What we learned on Friday morning was how easily such networked,
educated people can see through bullshit. How easily they organise
themselves through tactical voting websites; how quickly they are
prepared to unite around a new set of basic values once someone
enunciates them with cheerfulness and goodwill, as Corbyn did.

The high Conservative vote, and some signal defeats for Labour in the
areas where working class xenophobia is entrenched, indicate this will
be a long, cultural war. A war of position, as Gramsci called it, not
one of manoeuvre.

But in that war, a battle has been won. The Tories decided to use
Brexit to smash up what’s left of the welfare state, and to recast
Britain as the global Singapore. They lost. They are retreating behind
a human shield of Orange bigots from Belfast.

The left’s next move must eschew hubris; it must reject the illusion
that with one lightning breakthrough we can envelop the defences of
the British ruling class and install a government of the radical left.

The first achievable goal is to force the Tories back to a position of
single-market engagement, under the jurisdiction of the European court
of justice, and cross-party institutions to guide the Brexit talks.
But the real prize is to force them to abandon austerity.
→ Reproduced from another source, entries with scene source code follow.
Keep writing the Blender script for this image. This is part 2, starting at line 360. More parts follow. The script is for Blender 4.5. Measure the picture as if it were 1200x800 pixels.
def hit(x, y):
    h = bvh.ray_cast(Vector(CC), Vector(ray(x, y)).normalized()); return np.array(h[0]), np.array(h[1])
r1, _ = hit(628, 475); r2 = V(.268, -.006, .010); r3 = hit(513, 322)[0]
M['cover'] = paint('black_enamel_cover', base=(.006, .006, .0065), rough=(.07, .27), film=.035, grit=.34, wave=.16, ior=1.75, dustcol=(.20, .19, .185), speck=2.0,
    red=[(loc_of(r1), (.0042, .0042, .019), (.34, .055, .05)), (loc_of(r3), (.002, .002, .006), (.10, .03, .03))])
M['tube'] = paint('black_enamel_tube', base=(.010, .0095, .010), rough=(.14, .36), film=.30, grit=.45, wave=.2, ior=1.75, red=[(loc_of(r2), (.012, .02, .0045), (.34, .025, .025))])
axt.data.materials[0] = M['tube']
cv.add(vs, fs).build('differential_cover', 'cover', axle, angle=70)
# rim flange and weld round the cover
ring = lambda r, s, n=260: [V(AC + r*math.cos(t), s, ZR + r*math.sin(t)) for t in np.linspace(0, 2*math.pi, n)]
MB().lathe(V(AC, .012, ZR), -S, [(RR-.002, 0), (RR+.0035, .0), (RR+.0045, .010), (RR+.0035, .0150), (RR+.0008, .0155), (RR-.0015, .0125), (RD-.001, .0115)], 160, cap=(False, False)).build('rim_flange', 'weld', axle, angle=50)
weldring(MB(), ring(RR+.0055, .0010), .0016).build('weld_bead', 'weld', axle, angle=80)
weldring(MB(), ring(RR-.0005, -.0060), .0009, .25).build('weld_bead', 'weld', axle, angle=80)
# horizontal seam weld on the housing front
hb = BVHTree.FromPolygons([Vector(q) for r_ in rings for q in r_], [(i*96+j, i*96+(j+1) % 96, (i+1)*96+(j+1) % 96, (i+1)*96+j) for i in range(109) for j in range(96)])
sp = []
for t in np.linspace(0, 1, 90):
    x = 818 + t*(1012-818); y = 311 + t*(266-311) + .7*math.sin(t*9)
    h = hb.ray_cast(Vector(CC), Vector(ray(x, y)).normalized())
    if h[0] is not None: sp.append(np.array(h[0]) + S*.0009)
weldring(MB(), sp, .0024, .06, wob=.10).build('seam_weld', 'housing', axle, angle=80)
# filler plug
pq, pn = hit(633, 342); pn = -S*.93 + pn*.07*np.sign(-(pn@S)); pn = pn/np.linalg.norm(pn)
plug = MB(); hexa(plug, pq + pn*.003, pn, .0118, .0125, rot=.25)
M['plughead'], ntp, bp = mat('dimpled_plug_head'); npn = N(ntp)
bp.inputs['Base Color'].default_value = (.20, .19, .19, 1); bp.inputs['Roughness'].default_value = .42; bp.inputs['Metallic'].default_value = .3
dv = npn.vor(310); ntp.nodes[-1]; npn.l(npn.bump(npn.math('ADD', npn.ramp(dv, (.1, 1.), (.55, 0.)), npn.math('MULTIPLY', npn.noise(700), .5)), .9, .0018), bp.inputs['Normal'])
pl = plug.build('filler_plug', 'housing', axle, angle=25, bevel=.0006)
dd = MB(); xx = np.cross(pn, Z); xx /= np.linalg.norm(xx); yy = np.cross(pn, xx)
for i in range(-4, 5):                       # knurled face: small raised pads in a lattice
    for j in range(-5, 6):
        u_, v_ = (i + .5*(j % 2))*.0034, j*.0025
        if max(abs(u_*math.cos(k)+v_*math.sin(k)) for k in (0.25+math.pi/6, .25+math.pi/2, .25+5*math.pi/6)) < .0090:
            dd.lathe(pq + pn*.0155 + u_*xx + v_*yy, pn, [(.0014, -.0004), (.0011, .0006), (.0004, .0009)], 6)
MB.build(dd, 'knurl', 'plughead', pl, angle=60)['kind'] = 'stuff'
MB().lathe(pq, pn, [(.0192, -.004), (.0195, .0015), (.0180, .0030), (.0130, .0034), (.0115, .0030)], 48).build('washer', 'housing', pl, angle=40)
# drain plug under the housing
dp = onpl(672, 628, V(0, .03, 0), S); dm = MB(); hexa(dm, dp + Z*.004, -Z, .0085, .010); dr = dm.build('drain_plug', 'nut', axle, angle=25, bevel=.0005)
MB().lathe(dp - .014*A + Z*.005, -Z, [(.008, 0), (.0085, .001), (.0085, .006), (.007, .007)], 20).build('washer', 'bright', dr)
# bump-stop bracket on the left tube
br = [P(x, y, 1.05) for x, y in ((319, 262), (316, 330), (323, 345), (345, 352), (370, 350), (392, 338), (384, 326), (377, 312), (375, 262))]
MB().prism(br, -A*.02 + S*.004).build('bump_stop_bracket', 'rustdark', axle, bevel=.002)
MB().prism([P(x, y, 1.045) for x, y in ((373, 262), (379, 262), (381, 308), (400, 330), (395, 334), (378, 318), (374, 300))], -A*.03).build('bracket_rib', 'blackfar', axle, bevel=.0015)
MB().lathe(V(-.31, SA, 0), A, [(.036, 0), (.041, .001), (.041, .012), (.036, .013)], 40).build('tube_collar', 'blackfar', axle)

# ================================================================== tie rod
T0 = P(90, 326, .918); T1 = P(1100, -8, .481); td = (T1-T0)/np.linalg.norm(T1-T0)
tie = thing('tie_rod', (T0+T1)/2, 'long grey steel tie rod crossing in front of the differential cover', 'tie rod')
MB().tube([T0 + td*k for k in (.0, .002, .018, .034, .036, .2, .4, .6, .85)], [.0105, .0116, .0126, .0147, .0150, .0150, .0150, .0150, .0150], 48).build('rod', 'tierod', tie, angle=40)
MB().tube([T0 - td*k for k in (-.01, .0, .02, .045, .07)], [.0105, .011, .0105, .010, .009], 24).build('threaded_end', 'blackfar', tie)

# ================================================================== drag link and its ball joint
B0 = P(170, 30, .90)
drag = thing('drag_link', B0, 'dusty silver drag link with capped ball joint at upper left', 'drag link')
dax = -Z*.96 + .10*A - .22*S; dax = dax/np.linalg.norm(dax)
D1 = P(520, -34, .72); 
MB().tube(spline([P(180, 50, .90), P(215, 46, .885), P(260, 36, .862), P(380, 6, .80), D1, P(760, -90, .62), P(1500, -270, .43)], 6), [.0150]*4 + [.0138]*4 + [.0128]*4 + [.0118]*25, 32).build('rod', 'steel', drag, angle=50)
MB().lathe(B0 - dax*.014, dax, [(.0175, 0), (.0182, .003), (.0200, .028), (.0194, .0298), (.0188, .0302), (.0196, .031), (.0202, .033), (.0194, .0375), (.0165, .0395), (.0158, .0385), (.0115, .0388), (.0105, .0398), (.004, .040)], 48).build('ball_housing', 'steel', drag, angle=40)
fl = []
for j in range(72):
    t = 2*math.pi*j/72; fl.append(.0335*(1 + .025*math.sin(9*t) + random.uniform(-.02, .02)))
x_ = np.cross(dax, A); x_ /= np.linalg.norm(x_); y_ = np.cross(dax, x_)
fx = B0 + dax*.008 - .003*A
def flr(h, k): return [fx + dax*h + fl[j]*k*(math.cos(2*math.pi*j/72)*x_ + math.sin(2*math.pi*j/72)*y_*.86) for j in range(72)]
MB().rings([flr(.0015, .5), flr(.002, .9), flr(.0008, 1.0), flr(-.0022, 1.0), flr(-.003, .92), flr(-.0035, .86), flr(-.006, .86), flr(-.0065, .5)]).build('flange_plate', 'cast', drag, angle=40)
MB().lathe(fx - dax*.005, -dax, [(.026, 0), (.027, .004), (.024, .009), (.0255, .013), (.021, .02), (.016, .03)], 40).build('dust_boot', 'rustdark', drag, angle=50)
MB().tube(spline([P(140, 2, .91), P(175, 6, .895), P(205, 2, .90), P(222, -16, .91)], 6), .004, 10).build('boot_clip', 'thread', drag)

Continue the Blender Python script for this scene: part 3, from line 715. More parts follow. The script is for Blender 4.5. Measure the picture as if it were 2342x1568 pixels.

A Tory party forced to fight the next election on a programme of
higher taxes and increased spending, high wages and high public
investment would signal how rapidly Corbyn has changed the game. If it
doesn’t happen; if the Conservatives tie themselves to the global
kleptocrats instead of the interests of British business and the
British people, then Corbyn is in Downing Street.

Either way, the accepted common sense of 30 years is over.